Breaking the Ice 2008-04-18 The Big Book of Ice Breakers by Edie West is a very informative and fun look at ice breakers and how they are used. I read this book for a class project and to be honest, I'm glad that I did. The book describes in detail an array of ice breakers that can be used in the professional setting. The one downfall that I would have liked to have seen presented in the text is a little bit of a better understanding as to why these ice breakers are so important. For example, it would have been nice to see a few real life stories added in to demonstrate some of the results. It would have also been beneficial to demonstrate a few ice breakers that didn't pan out as had been planned in order to give the reader a sense of what to expect. I feel that this book is something that many professional adults should read and familiarize themselves with in order to make the atmosphere of the hectic workplace a little bit more comfortable and enjoyable. There is no such thing as all work and no play. Therefore, I believe just as West does that ice breakers are not a necessity, but they are definitely needed. This book gives descriptive plans on how to execute correct and beneficial ice breakers both indoors and outdoors. While, I had at first believed that the book was only going to cover ice breakers having to do with a professional atmosphere there are also a few ice breakers that refer to just simple everyday living. Therefore, basically anyone could benefit from reading this book. While all of the ice breakers are likely to work in a majority of situations, my favorite one is #50 You Are What You Read. This is because it is basically an activity to show that assumptions about people are not always correct and it is quite possible to have more in common with someone than you may think. Overall, this is an informative book and I recommend it to anyone wishing to "break the ice."

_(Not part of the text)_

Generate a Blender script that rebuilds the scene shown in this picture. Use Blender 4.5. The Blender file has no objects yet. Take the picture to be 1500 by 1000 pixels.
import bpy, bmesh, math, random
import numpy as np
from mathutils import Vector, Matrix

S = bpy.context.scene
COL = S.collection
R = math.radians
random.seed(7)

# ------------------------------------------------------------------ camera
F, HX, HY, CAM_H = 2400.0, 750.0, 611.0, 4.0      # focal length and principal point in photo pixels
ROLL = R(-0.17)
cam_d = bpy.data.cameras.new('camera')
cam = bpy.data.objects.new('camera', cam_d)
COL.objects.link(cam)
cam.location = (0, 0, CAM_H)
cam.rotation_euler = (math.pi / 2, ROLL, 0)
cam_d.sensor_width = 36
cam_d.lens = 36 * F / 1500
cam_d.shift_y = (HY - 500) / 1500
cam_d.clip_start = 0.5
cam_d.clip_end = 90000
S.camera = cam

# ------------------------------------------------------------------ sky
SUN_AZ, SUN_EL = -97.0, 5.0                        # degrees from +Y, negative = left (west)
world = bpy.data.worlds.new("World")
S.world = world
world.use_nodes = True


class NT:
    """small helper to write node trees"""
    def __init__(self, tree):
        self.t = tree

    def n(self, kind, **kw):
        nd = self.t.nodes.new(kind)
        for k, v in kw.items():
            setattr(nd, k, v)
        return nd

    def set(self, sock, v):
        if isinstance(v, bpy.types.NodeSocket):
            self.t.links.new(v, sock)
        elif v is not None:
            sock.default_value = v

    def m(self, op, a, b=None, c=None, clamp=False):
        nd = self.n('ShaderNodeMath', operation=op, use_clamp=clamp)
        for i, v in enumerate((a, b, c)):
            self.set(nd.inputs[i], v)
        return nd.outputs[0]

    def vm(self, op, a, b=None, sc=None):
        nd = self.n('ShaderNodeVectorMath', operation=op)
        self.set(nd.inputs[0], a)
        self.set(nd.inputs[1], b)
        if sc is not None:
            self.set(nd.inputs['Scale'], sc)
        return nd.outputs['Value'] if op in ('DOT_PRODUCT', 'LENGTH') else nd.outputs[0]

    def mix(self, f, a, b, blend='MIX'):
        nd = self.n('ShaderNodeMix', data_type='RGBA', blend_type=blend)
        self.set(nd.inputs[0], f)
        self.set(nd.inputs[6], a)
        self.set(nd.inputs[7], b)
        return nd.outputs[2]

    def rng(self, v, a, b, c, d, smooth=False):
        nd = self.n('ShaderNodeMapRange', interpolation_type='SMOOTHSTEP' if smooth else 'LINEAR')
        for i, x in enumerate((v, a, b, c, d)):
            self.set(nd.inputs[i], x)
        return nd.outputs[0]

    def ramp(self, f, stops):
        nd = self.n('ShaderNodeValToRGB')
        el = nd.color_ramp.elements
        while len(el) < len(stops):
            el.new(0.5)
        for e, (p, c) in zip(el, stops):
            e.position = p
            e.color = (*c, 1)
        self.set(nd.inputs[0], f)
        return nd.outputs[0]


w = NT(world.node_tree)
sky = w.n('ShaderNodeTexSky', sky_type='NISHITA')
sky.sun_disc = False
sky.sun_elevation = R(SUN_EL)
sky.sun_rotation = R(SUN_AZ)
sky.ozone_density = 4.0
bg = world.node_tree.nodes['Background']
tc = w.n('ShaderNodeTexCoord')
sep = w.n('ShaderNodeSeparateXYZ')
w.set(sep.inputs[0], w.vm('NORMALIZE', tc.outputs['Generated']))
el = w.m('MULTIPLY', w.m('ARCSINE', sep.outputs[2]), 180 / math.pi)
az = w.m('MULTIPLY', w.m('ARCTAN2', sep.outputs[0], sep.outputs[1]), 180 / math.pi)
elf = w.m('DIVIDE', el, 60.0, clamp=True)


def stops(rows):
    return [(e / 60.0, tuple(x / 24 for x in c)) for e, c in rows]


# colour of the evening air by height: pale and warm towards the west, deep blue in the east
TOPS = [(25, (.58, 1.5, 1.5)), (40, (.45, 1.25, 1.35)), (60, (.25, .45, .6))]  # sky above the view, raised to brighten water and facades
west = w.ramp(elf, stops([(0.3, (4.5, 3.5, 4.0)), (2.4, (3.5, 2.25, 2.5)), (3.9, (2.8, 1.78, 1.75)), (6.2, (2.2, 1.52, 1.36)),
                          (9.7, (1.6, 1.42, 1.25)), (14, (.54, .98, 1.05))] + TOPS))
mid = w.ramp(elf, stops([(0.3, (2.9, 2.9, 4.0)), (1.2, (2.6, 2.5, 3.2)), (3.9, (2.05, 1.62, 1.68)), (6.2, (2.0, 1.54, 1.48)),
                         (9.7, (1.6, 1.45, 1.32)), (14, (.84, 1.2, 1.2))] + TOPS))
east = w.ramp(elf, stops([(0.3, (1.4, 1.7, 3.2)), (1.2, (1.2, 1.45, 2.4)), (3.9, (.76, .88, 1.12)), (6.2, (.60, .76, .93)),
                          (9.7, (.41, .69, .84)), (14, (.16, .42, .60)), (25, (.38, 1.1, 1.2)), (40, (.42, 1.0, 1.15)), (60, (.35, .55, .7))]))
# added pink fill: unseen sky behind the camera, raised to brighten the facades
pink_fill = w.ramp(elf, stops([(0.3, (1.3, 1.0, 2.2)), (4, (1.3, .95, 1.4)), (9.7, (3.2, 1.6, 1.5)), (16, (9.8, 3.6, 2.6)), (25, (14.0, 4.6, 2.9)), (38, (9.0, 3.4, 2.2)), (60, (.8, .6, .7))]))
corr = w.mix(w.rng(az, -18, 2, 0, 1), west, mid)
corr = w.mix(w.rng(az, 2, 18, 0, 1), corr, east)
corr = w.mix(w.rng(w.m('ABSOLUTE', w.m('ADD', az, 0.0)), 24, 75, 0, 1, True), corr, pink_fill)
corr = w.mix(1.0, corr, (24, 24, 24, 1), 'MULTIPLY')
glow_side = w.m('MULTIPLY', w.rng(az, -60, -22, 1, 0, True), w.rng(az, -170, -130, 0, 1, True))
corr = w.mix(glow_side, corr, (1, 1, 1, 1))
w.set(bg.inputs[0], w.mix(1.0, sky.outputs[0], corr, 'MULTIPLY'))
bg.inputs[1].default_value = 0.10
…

Good book 2008-02-13 This book is good for anyone that needs to get a bunch of people to talk amongst themselves. I use it with my job at a college in NY and it works quite well.
Did not buy this item 2007-05-02 Don't know why this is here as I never purchased this item.
Inventive but is it practical? 2003-07-21 My first observation on this book is that it is focused on the large group not the small group. However, the rationale for some of the large group focus seems to flow entirely from a preoccupation with dividing large groups into smaller groups and then applying tasks or games to these subgroups. If you have never thought about working with groups this book may be of some use, but by and large I judged many of the examples were impractical in terms of the time and resources needed to get deploy them. My key reservation about these icebreaker books is that they are written more to help the presenter break the ice rather than any presumed intra-audience barriers.